Somelye olarak ilk kez Tarihi Pano Şaraphanesi’nde başladım. Şu an Özgür Şef Steak House şubelerinin şef somelyesi ve içecek müdürü olarak görev yapıyorum. En başta şunu söyleyeyim ki bu aşkla işe başlarken ,bu kadar çok okuyacağımı bilseydim çoktan tıp profesürü olmuştum J Çünkü her gün yeni bir şarap çıkmakta ve dünyanın 30 ile 50. enlmleri arasındaki tüm kara parçalarında şarapçılık yapılabildiğini düşünürsek bu kara parçalarındaki tüm şarapları, üzümleri ,üreticileri, iklim ve terroirlarını bilmek zorundasınız. Günceli takip etmek şarapların mantarı kapatıldıktan sonra taki açılacağı güne kadar geçen süreyi takip etmelisiniz. Bir bebek gibi ilgilenmelisiniz.

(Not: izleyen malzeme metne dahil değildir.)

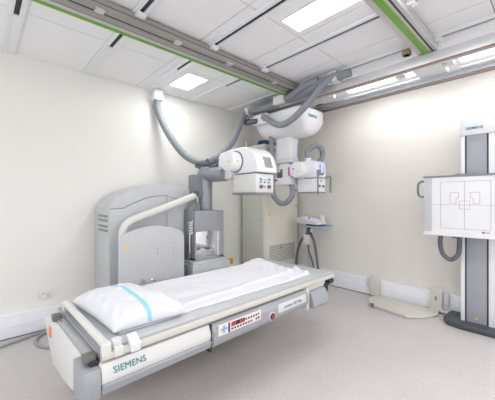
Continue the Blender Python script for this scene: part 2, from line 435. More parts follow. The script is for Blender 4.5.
tag(MB().tube([(-1.12,-.68,2.39),(-1.18,-.63,2.375),(-1.19,-.56,2.37),(-1.17,-.50,2.40),(-1.10,-.49,2.43)],.035,14).build('cable_hose','hose_dark'),'short stubby grey hose curling behind the left end of the dome trolley','hose')
for (yy,zz,w,lab) in ((-.53,2.545,.03,'cream hose clip at the left end of the beam'),(-1.13,2.56,.09,'cream hose clamp block midway along the clipped hose'),(-1.88,2.62,.05,'cream hose clip at the right end where two hoses meet')):
    m=MB();m.box((-1.20,-1.06),(yy-w,yy+w),(zz-.055,zz+.05),.012,3);m.box((-1.15,-1.06),(yy-w*.6,yy+w*.6),(zz-.02,zz+.07),.006)
    tag(m.build('hose_clip','cream'),lab,'hose clip')
# junction box + hose on left wall
m=MB();m.box((-2.345,-2.225),(-.10,.02),(2.56,2.692),.006);jb=tag(m.build('junction_box','plastic_white'),'white square cable box high on the left wall under the ceiling','junction box')
tag(MB().tube([(-2.285,-.045,2.565),(-2.28,-.05,2.45),(-2.24,-.10,2.28),(-2.17,-.20,2.07),(-2.08,-.34,1.87),(-1.99,-.46,1.775),(-1.94,-.54,1.745)],.043,16).build('cable_hose','hose'),'grey hose sagging from the wall cable box down to the table tower','hose')

# ================================================================ X-RAY TABLE (one machine)
xt=thing('xray_table',(-2.5,-1.0,0),'large grey and white fluoroscopy table with rear gantry, tower and control strip','x-ray table')
# rear gantry housing
def arch(x0,x1,zl,zr,pts): return [(x0,.04)]+pts+[(x1,.04)]
G=[(-3.0,1.228),(-2.965,1.285),(-2.93,1.318),(-2.86,1.362),(-2.786,1.398),(-2.70,1.428),(-2.61,1.449),(-2.53,1.462),(-2.44,1.469),(-2.32,1.464),(-2.20,1.449),(-2.09,1.424),(-1.99,1.39),(-1.965,1.37)]
m=MB();m.prism([(-3.0,.0)]+G+[(-1.965,.0)],'y',-.47,-.02,.008);gh=m.build('gantry_housing','machine_grey',xt,ang=25)
m=MB()
for k,z0 in enumerate((1.13,1.085,1.025,.98)): m.box((-3.006,-2.99),(-.43,-.14),(z0-.011,z0+.011),.004)
m.build('vent_slot','machine_dark',gh)
# front cover with stepped top edge, and dark seam behind it
P1=[(-2.995,.1),(-2.995,1.20),(-2.86,1.205),(-2.76,1.255),(-2.62,1.31),(-2.50,1.335),(-2.38,1.34),(-2.38,.1)]
P2=[(-2.372,.1),(-2.372,1.34),(-2.31,1.315),(-2.22,1.30),(-2.10,1.285),(-1.97,1.27),(-1.97,.1)]
m=MB();m.prism(P1,'y',-.482,-.472,.002);m.build('front_cover','machine_grey',xt)
m=MB();m.prism(P2,'y',-.482,-.472,.002);m.build('front_cover','machine_grey',xt)
m=MB();m.prism([(x-(.004 if x<-2.6 else 0),z+.009) for x,z in P1[1:7]]+[(x,z+.009) for x,z in P2[2:6]]+[(x,z) for x,z in P2[5:1:-1]]+[(x,z-.002) for x,z in P1[6:0:-1]],'y',-.4745,-.470,0);m.build('seam','machine_dark',xt)
# carriage between gantry and plate
m=MB();m.box((-2.9,-2.36),(-.72,-.47),(.12,.9),.02);m.box((-2.9,-1.75),(-.95,-.47),(.10,.40),.02);m.build('carriage','machine_dark',xt)
m=MB();m.prism([(-2.16,.42),(-2.16,1.18),(-2.10,1.26),(-2.0,1.26),(-2.0,.42)],'y',-.60,-.49,.006);m.build('rear_cover','machine_dark',xt)
# tilt plate: arched top
arc=[(-3.0,.93)]+[(-3.0+.69*t,.93+.105*math.sin(math.pi*(t*.96+.02))**.75) for t in [i/24 for i in range(1,24)]]+[(-2.31,.90)]
m=MB();m.prism([(-3.0,.28)]+arc+[(-2.31,.28)],'y',-.75,-.72,.006);tp=m.build('tilt_plate','disc_grey',xt,ang=25)
m=MB()
tri=lambda m,cx,cz,s,y:m.prism([(cx-s,cz-s*.8),(cx+s,cz-s*.8),(cx,cz+s)],'y',y-.002,y,0)
tri(m,-2.93,.855,.022,-.75);m.build('warning_label','yellow',tp)
m=MB()
for (x,z) in ((-2.62,.80),(-2.62,.76),(-2.44,.79),(-2.44,.75)): m.cyl((x,-.75,z),(x,-.753,z),.006,n=8)
m.split('screw','machine_dark',tp)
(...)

Çalıştığın restoranda şarap listesi oluştururken nelere dikkat ediyorsun? Türkiye’de somelyeler tam olarak istedikleri gibi bir şarap listesi hazırlayabiliyor mu? Bu konuda ne kadar söz sahibisiniz?
Öncelikle her damağa hitap etmek zorundasınız. Bu benim için birinci kuraldır. Çünkü herkes kırmızı etle kırmızı şarap içmek zorunda değildir. Yda balıkla beyaz şarap içmek zorunda değildir. Gastronomi böyle diyor olabilir. Ama rokforla da sSotern ‘in mükemmel uyumunu unutmamak gerekir. Kısacası misafir bol baharatlı bir et ile çok hafif bir şarap içmek istiyor ise siz o misafire yoğun bir şarabı baskıyla içiremezsiniz. Sadece tavsiye edebilirsiniz. Ya da yoğun tanen arayan bir misafire kalecik karası içiremezsiniz. Ben ce somelyeler istediği gibi şarap menüsü hazırlyamıyorlar.Çünkü meslek daha oturmadı. Hem işletmeciler hem de büyük şarap firmaları buna daha hazır değiller. Bu mesleğin önemini hem işletmeler hem de şarap firmaları yeni yeni kavrıyorlar. Oysa ki somelye hem işletme,hem müşteri ,hem de firmanın çıkarını korur. Doğru şarabın doğru kişiye ulaşmasını sağlar. işletmenin kalite ve prestiji arttığı gibi misafir de hangi şarabı nasıl içeceğini o şaraba verilen emeği anlar. Ama şu anda bu mesleğin önemini bilen firmalar sektörde her zaman bir adım öndedirler.

Şarabı seçen, sunan biri olarak, içtiğin ilk şarabı hatırlıyor musun? Bu çerçevede sevdiğin şarapları, bölgeleri sormak isterim?
Evet Villa Doluca. Benim için gerçekten çok özel bir yere sahiptir. Belki de bu aşkı ilk körükleyen kara kaşlı kara gözlü dilber oydu. Her şey onunla başladı zaten. Daha sonra Diyarbakır’ın o çorak topraklarından gelen Boğazkerenin hırçınlığı ile tanıştım. Tıpkı matadorun arenada karşılaştığı boğa ile birbirlerine bakışları gibi.Hangisinin gelip geleceğini bilmeden yıllardır arenada Boğazkere ile hep birlikteyim. Derken Elazığ’dan gelen gücün zerafete dönüştüğü, eskidikçe değeri bilinen bir nazlı dilbere vuruldum. Öküzgözüne yani. J Dünya dan dersek Fransız öpücüğü gibi desem abartmamış olacağımı düşündüğüm Pamerol bunun için iyi bir öernek. Ve İtalyan aygırı Chianti ,Portekizin siyah incisi Port’u da unutmamak gerekir.

Son olarak iş hayatında başarılar dileyerek, bu  mesleğe seçeceklere neler önerirsin?

Bu bir meslek değildir. Bence bu bir aşktır. Şarabı koşulsuz hiçbir çıkar gütmeden sevmek. Bir tanrıya ithaf edilen (Dionysos ) tek içecek olduğunu tarihe mal olmuş ,en az insanlık kadar eski bir kültüre sahip olduğunu bilerek ne kadar hassas bir işe başladıklarının bilincinde olmalılar.Çok okuyup araştırmaları, ama daha da önemlisi iyi bir burun ve damağa sahip olmaları gerekir.